What the exercise asks
Could you give the data below again, exactly and completely?

==========

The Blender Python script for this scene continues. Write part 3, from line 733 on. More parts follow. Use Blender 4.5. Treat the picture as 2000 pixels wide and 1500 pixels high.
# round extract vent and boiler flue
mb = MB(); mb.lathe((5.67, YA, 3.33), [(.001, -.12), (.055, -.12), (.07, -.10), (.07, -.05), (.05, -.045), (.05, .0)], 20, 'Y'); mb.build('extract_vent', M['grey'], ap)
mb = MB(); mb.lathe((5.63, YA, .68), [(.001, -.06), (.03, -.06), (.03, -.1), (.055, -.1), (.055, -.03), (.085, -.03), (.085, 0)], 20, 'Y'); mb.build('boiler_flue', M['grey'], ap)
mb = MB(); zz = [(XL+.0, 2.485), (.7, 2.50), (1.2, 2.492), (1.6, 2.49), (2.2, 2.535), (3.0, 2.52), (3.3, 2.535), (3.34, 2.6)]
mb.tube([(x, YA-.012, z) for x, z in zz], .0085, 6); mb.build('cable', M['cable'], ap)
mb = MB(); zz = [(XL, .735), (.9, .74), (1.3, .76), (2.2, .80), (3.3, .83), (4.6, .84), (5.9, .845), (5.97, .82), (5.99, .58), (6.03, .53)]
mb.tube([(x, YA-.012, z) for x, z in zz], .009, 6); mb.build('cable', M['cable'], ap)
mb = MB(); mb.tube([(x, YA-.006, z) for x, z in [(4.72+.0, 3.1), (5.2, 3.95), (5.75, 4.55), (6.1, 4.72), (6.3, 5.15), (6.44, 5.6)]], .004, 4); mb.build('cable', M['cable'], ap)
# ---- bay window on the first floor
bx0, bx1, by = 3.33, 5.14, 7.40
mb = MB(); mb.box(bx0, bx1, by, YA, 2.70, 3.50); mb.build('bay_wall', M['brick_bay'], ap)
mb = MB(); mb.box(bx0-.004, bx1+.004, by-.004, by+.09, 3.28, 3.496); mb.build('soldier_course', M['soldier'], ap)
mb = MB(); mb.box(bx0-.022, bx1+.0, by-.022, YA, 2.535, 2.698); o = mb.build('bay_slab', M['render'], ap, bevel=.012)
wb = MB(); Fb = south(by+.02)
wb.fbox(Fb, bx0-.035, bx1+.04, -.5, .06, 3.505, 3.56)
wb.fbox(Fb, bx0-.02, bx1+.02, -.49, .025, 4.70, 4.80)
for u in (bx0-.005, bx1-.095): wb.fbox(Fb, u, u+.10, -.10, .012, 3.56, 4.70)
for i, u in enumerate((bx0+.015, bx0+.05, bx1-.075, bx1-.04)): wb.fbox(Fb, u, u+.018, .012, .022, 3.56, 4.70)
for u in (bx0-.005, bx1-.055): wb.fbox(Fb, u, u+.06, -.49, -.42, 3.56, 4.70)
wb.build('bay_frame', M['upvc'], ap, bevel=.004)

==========

Final result
The Blender Python script for this scene continues. Write part 3, from line 733 on. More parts follow. Use Blender 4.5. Treat the picture as 2000 pixels wide and 1500 pixels high.
# round extract vent and boiler flue
mb = MB(); mb.lathe((5.67, YA, 3.33), [(.001, -.12), (.055, -.12), (.07, -.10), (.07, -.05), (.05, -.045), (.05, .0)], 20, 'Y'); mb.build('extract_vent', M['grey'], ap)
mb = MB(); mb.lathe((5.63, YA, .68), [(.001, -.06), (.03, -.06), (.03, -.1), (.055, -.1), (.055, -.03), (.085, -.03), (.085, 0)], 20, 'Y'); mb.build('boiler_flue', M['grey'], ap)
mb = MB(); zz = [(XL+.0, 2.485), (.7, 2.50), (1.2, 2.492), (1.6, 2.49), (2.2, 2.535), (3.0, 2.52), (3.3, 2.535), (3.34, 2.6)]
mb.tube([(x, YA-.012, z) for x, z in zz], .0085, 6); mb.build('cable', M['cable'], ap)
mb = MB(); zz = [(XL, .735), (.9, .74), (1.3, .76), (2.2, .80), (3.3, .83), (4.6, .84), (5.9, .845), (5.97, .82), (5.99, .58), (6.03, .53)]
mb.tube([(x, YA-.012, z) for x, z in zz], .009, 6); mb.build('cable', M['cable'], ap)
mb = MB(); mb.tube([(x, YA-.006, z) for x, z in [(4.72+.0, 3.1), (5.2, 3.95), (5.75, 4.55), (6.1, 4.72), (6.3, 5.15), (6.44, 5.6)]], .004, 4); mb.build('cable', M['cable'], ap)
# ---- bay window on the first floor
bx0, bx1, by = 3.33, 5.14, 7.40
mb = MB(); mb.box(bx0, bx1, by, YA, 2.70, 3.50); mb.build('bay_wall', M['brick_bay'], ap)
mb = MB(); mb.box(bx0-.004, bx1+.004, by-.004, by+.09, 3.28, 3.496); mb.build('soldier_course', M['soldier'], ap)
mb = MB(); mb.box(bx0-.022, bx1+.0, by-.022, YA, 2.535, 2.698); o = mb.build('bay_slab', M['render'], ap, bevel=.012)
wb = MB(); Fb = south(by+.02)
wb.fbox(Fb, bx0-.035, bx1+.04, -.5, .06, 3.505, 3.56)
wb.fbox(Fb, bx0-.02, bx1+.02, -.49, .025, 4.70, 4.80)
for u in (bx0-.005, bx1-.095): wb.fbox(Fb, u, u+.10, -.10, .012, 3.56, 4.70)
for i, u in enumerate((bx0+.015, bx0+.05, bx1-.075, bx1-.04)): wb.fbox(Fb, u, u+.018, .012, .022, 3.56, 4.70)
for u in (bx0-.005, bx1-.055): wb.fbox(Fb, u, u+.06, -.49, -.42, 3.56, 4.70)
wb.build('bay_frame', M['upvc'], ap, bevel=.004)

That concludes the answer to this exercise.